-- Task goal --
Write out the listing below in full and exactly, leaving out every picture.

▼

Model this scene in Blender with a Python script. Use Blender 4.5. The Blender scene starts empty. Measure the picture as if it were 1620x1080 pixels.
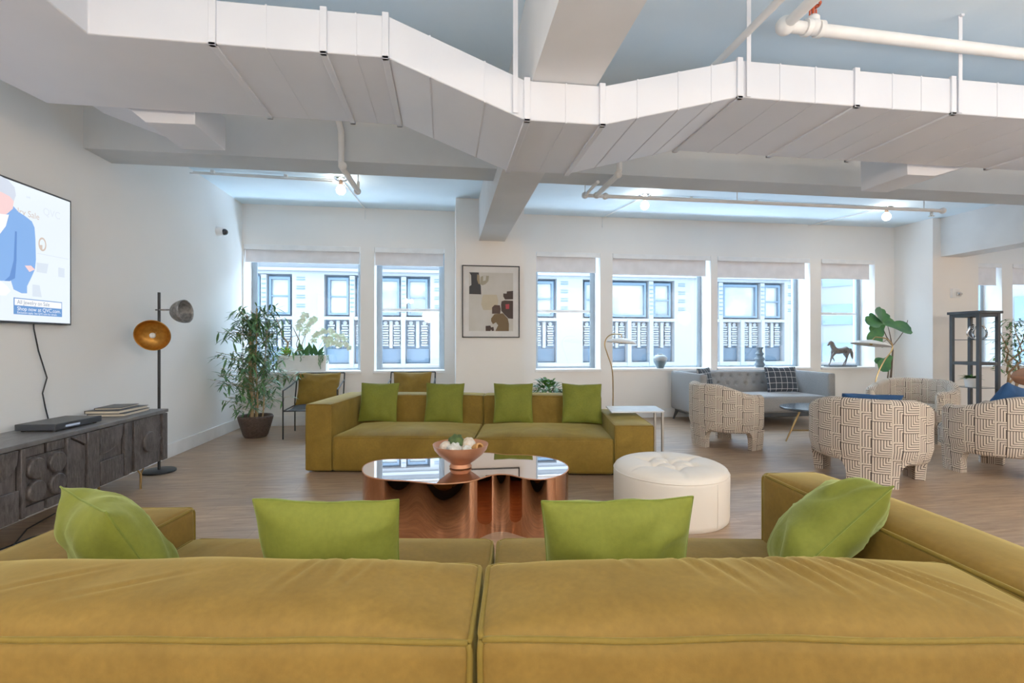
import bpy, math, random
from mathutils import Vector, Matrix, noise, Euler
random.seed(7)
PI = math.pi
col = bpy.context.scene.collection
sc = bpy.context.scene
def R(a): return math.radians(a)

# ------------------------------------------------------------------ node helpers
def newmat(name):
    m = bpy.data.materials.new(name); m.use_nodes = True
    nt = m.node_tree
    return m, nt, nt.nodes['Principled BSDF']
def N(nt, t, **kw):
    n = nt.nodes.new(t)
    for k, v in kw.items():
        if k in n.inputs.keys(): n.inputs[k].default_value = v
        else: setattr(n, k, v)
    return n
def Mth(nt, op, a, b=None, c=None):
    n = nt.nodes.new('ShaderNodeMath'); n.operation = op
    for i, x in enumerate((a, b, c)):
        if x is None: continue
        if isinstance(x, (int, float)): n.inputs[i].default_value = x
        else: nt.links.new(x, n.inputs[i])
    return n.outputs[0]
def mixc(nt, fac, a, b):
    n = nt.nodes.new('ShaderNodeMix'); n.data_type = 'RGBA'
    for sock, x in ((n.inputs[0], fac), (n.inputs[6], a), (n.inputs[7], b)):
        if isinstance(x, (int, float)): sock.default_value = x
        elif isinstance(x, (tuple, list)): sock.default_value = (*x[:3], 1)
        else: nt.links.new(x, sock)
    return n.outputs[2]
def coords(nt, scale=(1, 1, 1), kind='Object'):
    tc = nt.nodes.new('ShaderNodeTexCoord'); mp = nt.nodes.new('ShaderNodeMapping')
    mp.inputs['Scale'].default_value = scale
    nt.links.new(tc.outputs[kind], mp.inputs[0]); return mp.outputs[0]
def noi(nt, vec, scale, detail=3, rough=.5, dist=0):
    n = N(nt, 'ShaderNodeTexNoise'); n.inputs['Scale'].default_value = scale
    n.inputs['Detail'].default_value = detail; n.inputs['Roughness'].default_value = rough
    n.inputs['Distortion'].default_value = dist
    nt.links.new(vec, n.inputs['Vector']); return n.outputs[0]
def ramp(nt, fac, a, b):
    n = N(nt, 'ShaderNodeMapRange'); n.inputs[1].default_value = a; n.inputs[2].default_value = b
    nt.links.new(fac, n.inputs[0]); return n.outputs[0]
def bump(nt, bs, h, strength, dist=.01):
    b = N(nt, 'ShaderNodeBump'); b.inputs['Strength'].default_value = strength
    b.inputs['Distance'].default_value = dist
    nt.links.new(h, b.inputs['Height']); nt.links.new(b.outputs[0], bs.inputs['Normal'])
def mat(name, c, rough=.5, metal=0, c2=None, vs=6, vscale=(1, 1, 1), b=0, bscale=60, bdist=.004, sheen=0, stint=None, em=None, ems=0, coat=0, detail=3):
    m, nt, bs = newmat(name)
    bs.inputs['Base Color'].default_value = (*c, 1)
    bs.inputs['Roughness'].default_value = rough
    bs.inputs['Metallic'].default_value = metal
    v = coords(nt, vscale)
    if c2 is None: c2 = tuple(x * .92 for x in c)
    f = ramp(nt, noi(nt, v, vs, detail), .35, .65)
    nt.links.new(mixc(nt, f, c, c2), bs.inputs['Base Color'])
    if b: bump(nt, bs, noi(nt, v, bscale, 4), b, bdist)
    if sheen:
        bs.inputs['Sheen Weight'].default_value = sheen
        bs.inputs['Sheen Roughness'].default_value = .4
        bs.inputs['Sheen Tint'].default_value = (*(stint or c), 1)
    if coat: bs.inputs['Coat Weight'].default_value = coat
    if em: bs.inputs['Emission Color'].default_value = (*em, 1); bs.inputs['Emission Strength'].default_value = ems
    return m

M = {}
M['wall'] = mat('wall_paint', (.86, .835, .80), .7, b=.05, bscale=120, vs=1.5, c2=(.84, .815, .785))
M['wallc'] = mat('cool_wall_paint', (.85, .855, .85), .7, b=.05, bscale=120, vs=1.5, c2=(.83, .84, .835))
M['ceil'] = mat('ceiling_daylight_tint', (.72, .84, .92), .7, b=.12, bscale=25, vs=2, c2=(.67, .80, .89))  # white ceiling; the bluish daylight cast is tinted into this colour
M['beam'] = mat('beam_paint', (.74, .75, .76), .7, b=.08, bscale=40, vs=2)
M['white'] = mat('white_trim', (.86, .86, .86), .4)
M['duct'] = mat('duct_paint', (.70, .715, .76), .42, b=.10, bscale=14, bdist=.006, vs=2, c2=(.66, .68, .73))
M['pipe'] = mat('pipe_paint', (.83, .82, .80), .4)
M['alum'] = mat('window_metal', (.33, .40, .46), .4, .3)
M['shade'] = mat('shade_fabric', (.84, .83, .86), .9, b=.1, bscale=300)
M['redp'] = mat('red_valve', (.55, .09, .03), .4)
M['chrome'] = mat('chrome', (.75, .75, .75), .12, 1)
M['black'] = mat('black_metal', (.025, .028, .032), .45, .4)
M['dplastic'] = mat('dark_plastic', (.035, .04, .05), .4)
M['char'] = mat('charcoal_wood', (.06, .07, .08), .5, c2=(.045, .05, .06), vs=8, vscale=(1, 1, .2))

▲

-- Answer to the problem --
Model this scene in Blender with a Python script. Use Blender 4.5. The Blender scene starts empty. Measure the picture as if it were 1620x1080 pixels.
import bpy, math, random
from mathutils import Vector, Matrix, noise, Euler
random.seed(7)
PI = math.pi
col = bpy.context.scene.collection
sc = bpy.context.scene
def R(a): return math.radians(a)

# ------------------------------------------------------------------ node helpers
def newmat(name):
    m = bpy.data.materials.new(name); m.use_nodes = True
    nt = m.node_tree
    return m, nt, nt.nodes['Principled BSDF']
def N(nt, t, **kw):
    n = nt.nodes.new(t)
    for k, v in kw.items():
        if k in n.inputs.keys(): n.inputs[k].default_value = v
        else: setattr(n, k, v)
    return n
def Mth(nt, op, a, b=None, c=None):
    n = nt.nodes.new('ShaderNodeMath'); n.operation = op
    for i, x in enumerate((a, b, c)):
        if x is None: continue
        if isinstance(x, (int, float)): n.inputs[i].default_value = x
        else: nt.links.new(x, n.inputs[i])
    return n.outputs[0]
def mixc(nt, fac, a, b):
    n = nt.nodes.new('ShaderNodeMix'); n.data_type = 'RGBA'
    for sock, x in ((n.inputs[0], fac), (n.inputs[6], a), (n.inputs[7], b)):
        if isinstance(x, (int, float)): sock.default_value = x
        elif isinstance(x, (tuple, list)): sock.default_value = (*x[:3], 1)
        else: nt.links.new(x, sock)
    return n.outputs[2]
def coords(nt, scale=(1, 1, 1), kind='Object'):
    tc = nt.nodes.new('ShaderNodeTexCoord'); mp = nt.nodes.new('ShaderNodeMapping')
    mp.inputs['Scale'].default_value = scale
    nt.links.new(tc.outputs[kind], mp.inputs[0]); return mp.outputs[0]
def noi(nt, vec, scale, detail=3, rough=.5, dist=0):
    n = N(nt, 'ShaderNodeTexNoise'); n.inputs['Scale'].default_value = scale
    n.inputs['Detail'].default_value = detail; n.inputs['Roughness'].default_value = rough
    n.inputs['Distortion'].default_value = dist
    nt.links.new(vec, n.inputs['Vector']); return n.outputs[0]
def ramp(nt, fac, a, b):
    n = N(nt, 'ShaderNodeMapRange'); n.inputs[1].default_value = a; n.inputs[2].default_value = b
    nt.links.new(fac, n.inputs[0]); return n.outputs[0]
def bump(nt, bs, h, strength, dist=.01):
    b = N(nt, 'ShaderNodeBump'); b.inputs['Strength'].default_value = strength
    b.inputs['Distance'].default_value = dist
    nt.links.new(h, b.inputs['Height']); nt.links.new(b.outputs[0], bs.inputs['Normal'])
def mat(name, c, rough=.5, metal=0, c2=None, vs=6, vscale=(1, 1, 1), b=0, bscale=60, bdist=.004, sheen=0, stint=None, em=None, ems=0, coat=0, detail=3):
    m, nt, bs = newmat(name)
    bs.inputs['Base Color'].default_value = (*c, 1)
    bs.inputs['Roughness'].default_value = rough
    bs.inputs['Metallic'].default_value = metal
    v = coords(nt, vscale)
    if c2 is None: c2 = tuple(x * .92 for x in c)
    f = ramp(nt, noi(nt, v, vs, detail), .35, .65)
    nt.links.new(mixc(nt, f, c, c2), bs.inputs['Base Color'])
    if b: bump(nt, bs, noi(nt, v, bscale, 4), b, bdist)
    if sheen:
        bs.inputs['Sheen Weight'].default_value = sheen
        bs.inputs['Sheen Roughness'].default_value = .4
        bs.inputs['Sheen Tint'].default_value = (*(stint or c), 1)
    if coat: bs.inputs['Coat Weight'].default_value = coat
    if em: bs.inputs['Emission Color'].default_value = (*em, 1); bs.inputs['Emission Strength'].default_value = ems
    return m

M = {}
M['wall'] = mat('wall_paint', (.86, .835, .80), .7, b=.05, bscale=120, vs=1.5, c2=(.84, .815, .785))
M['wallc'] = mat('cool_wall_paint', (.85, .855, .85), .7, b=.05, bscale=120, vs=1.5, c2=(.83, .84, .835))
M['ceil'] = mat('ceiling_daylight_tint', (.72, .84, .92), .7, b=.12, bscale=25, vs=2, c2=(.67, .80, .89))  # white ceiling; the bluish daylight cast is tinted into this colour
M['beam'] = mat('beam_paint', (.74, .75, .76), .7, b=.08, bscale=40, vs=2)
M['white'] = mat('white_trim', (.86, .86, .86), .4)
M['duct'] = mat('duct_paint', (.70, .715, .76), .42, b=.10, bscale=14, bdist=.006, vs=2, c2=(.66, .68, .73))
M['pipe'] = mat('pipe_paint', (.83, .82, .80), .4)
M['alum'] = mat('window_metal', (.33, .40, .46), .4, .3)
M['shade'] = mat('shade_fabric', (.84, .83, .86), .9, b=.1, bscale=300)
M['redp'] = mat('red_valve', (.55, .09, .03), .4)
M['chrome'] = mat('chrome', (.75, .75, .75), .12, 1)
M['black'] = mat('black_metal', (.025, .028, .032), .45, .4)
M['dplastic'] = mat('dark_plastic', (.035, .04, .05), .4)
M['char'] = mat('charcoal_wood', (.06, .07, .08), .5, c2=(.045, .05, .06), vs=8, vscale=(1, 1, .2))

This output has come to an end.